Half Past His Autumn

Fred Suggs Jr. to me was like Gordon Parks -- innovative, tenacious, opportunistic, rakish, gracious and legendary. Parks the filmmaker/photographer/writer/ poet gave us Shaft and The Learning Tree

May 23, 2002 at 2:06 pm

Fred Suggs Jr. to me was like Gordon Parks — innovative, tenacious, opportunistic, rakish, gracious and legendary.

Parks the filmmaker/photographer/writer/ poet gave us Shaft and The Learning Tree, was a Life photographer and remains a Renaissance man. He smashed barriers not because he was a poster boy for revolutions or causes — he knocked them down because talents and passion left him little choice.

So it was for Suggs. The photographer/publisher/activist/humanitarian died May 10 at the age of 82.

Death is allowed its suddenness. But nothing readied those who knew Suggs for his death.

We weren't ready because Suggs hadn't prepared us. He was everywhere all the time, so we took for granted we'd see him everywhere all the time. And we did, until the final moment.

I'd just been on a media panel with him at the Grassroots Leadership Academy.

With typical aplomb and wisdom, he railed about how ill-prepared our children are. He said we'd failed them — parents, civic leaders, teachers and society in general.

Denise Johnson, owner of Drumbeat Communications, led the session. It's to our benefit that Suggs was always invited to such discussions.

Suggs published Johnson in NIP Magazine in 1983. It was her first pro writing gig.

"You just kind of know Fred from around town 'cause he's always just there," Johnson says. "He's either around in his jogging suit or with his camera. Fred's always been there when the newspapers were shaky."

Suggs did a lot, and he was always just expected to continue.

He was born in Florence, Ala., and attended the University of Cincinnati for two years and studied business law, journalism and photography. Jim Crow sidetracked him, and he landed at Union Terminal working as a busboy, soda jerk and trainer.

In 1952, he opened his first photography studio in the West End. Like Parks, Suggs started making his own way. He would have died stepping and fetching had he not.

Suggs started NIP (News In Pictures, then News, Information and Pictures) in 1955 as a medium for his own photographic work. He also showed the world that blacks dreamed, lived and excelled beyond domestic labor, rear entrances and separate fountains.

He remained at the helm of NIP until 1990. Suggs sold it to Howard and Ruby Bond, who sold it in 1995 to the Sesh Communications partnership.

Jan-Michele Lemon Kearney, editor of the Cincinnati Herald, also is a Sesh partner. Like many of us, she met Suggs at some forgettable function. But he was there, in the mix.

"I sat next to him at a function and he talked about being a photographer and not being able to get his work published, so he started NIP Magazine," Kearney says. "I thought it was a great story. Here's this obstacle, so why not make your own opportunity? He was the ultimate mentor to everybody."

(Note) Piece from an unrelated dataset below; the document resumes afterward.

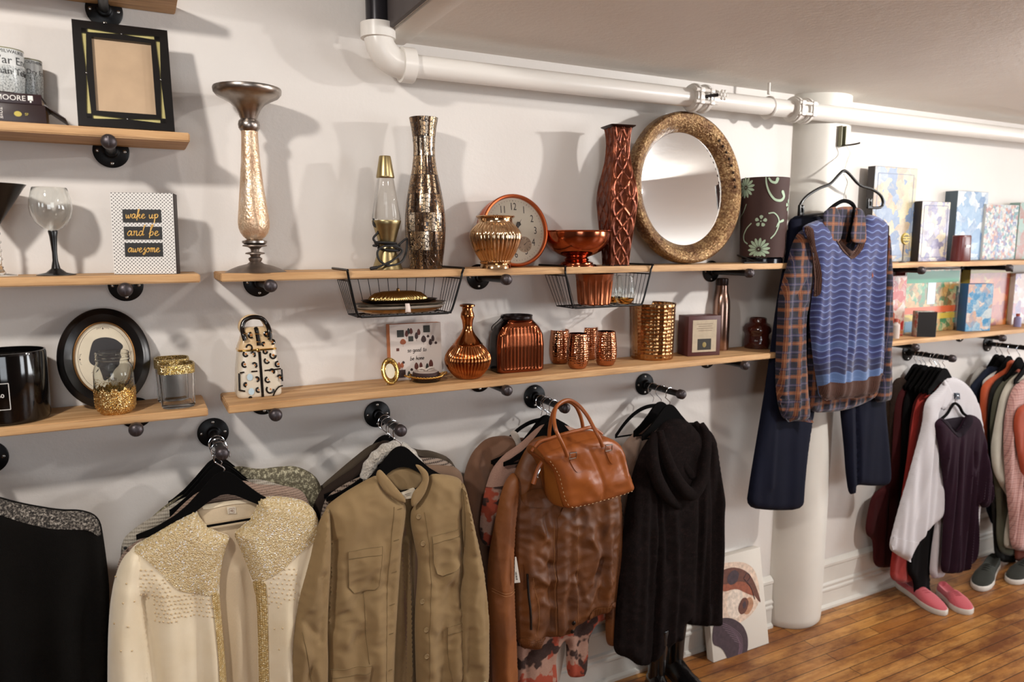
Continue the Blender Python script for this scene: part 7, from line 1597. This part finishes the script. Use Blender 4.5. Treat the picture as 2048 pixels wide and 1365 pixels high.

Meanwhile, Suggs emerged and remained as a human rights activist. During his early days here he helped integrate downtown lunch counters, theaters and retail stores.

Ernie Waits Sr. was already entrenched in civil rights struggles when Suggs arrived. He remembers Suggs, his camera and his interest in overhaulng public education. Suggs last year ran unsuccessfully for a seat on the Cincinnati Board of Education.

"His most fervent conviction was to start at pre-kindergarten through third grade and that, if children were taught well at that level, they'd get a good start," Waits says. "His gift was very great and his participation in the overall preservation of human rights has been steadfast. His interest was in humanity, in mankind itself."

Johnson says it was Suggs' legacy.

"I think 'involvement' would be the right word to describe Fred," she says. "Even at the end he was talking to me about restructuring some things for the school board, and this was after the man was defeated for school board. Every other word out of his mouth was about the kids."

Maybe it's what kept him interested, vital, energetic and around. I'd see Suggs at the strangest events where I'd be questioning my own attendance. He approached me recently about a story for Tri-State Talk Magazine, another venture he started in 1996 as a local version of Jet.

I told him I was interested but that I'd have to make time. Then I thought about a story about him for this paper. Then it was too late.

But not really, because here we are remembering a legacy built on the refusal to submit to oppression. And in the world I orbit, countless professional blacks got a start in Suggs' pages, by his referral or tutelage.

"I do feel honored to carry on his legacy," Kearney says. "He started something, and the key thing is anything is possible. It might sound corny but it's true. Nothing got in his way. He never thought he couldn't."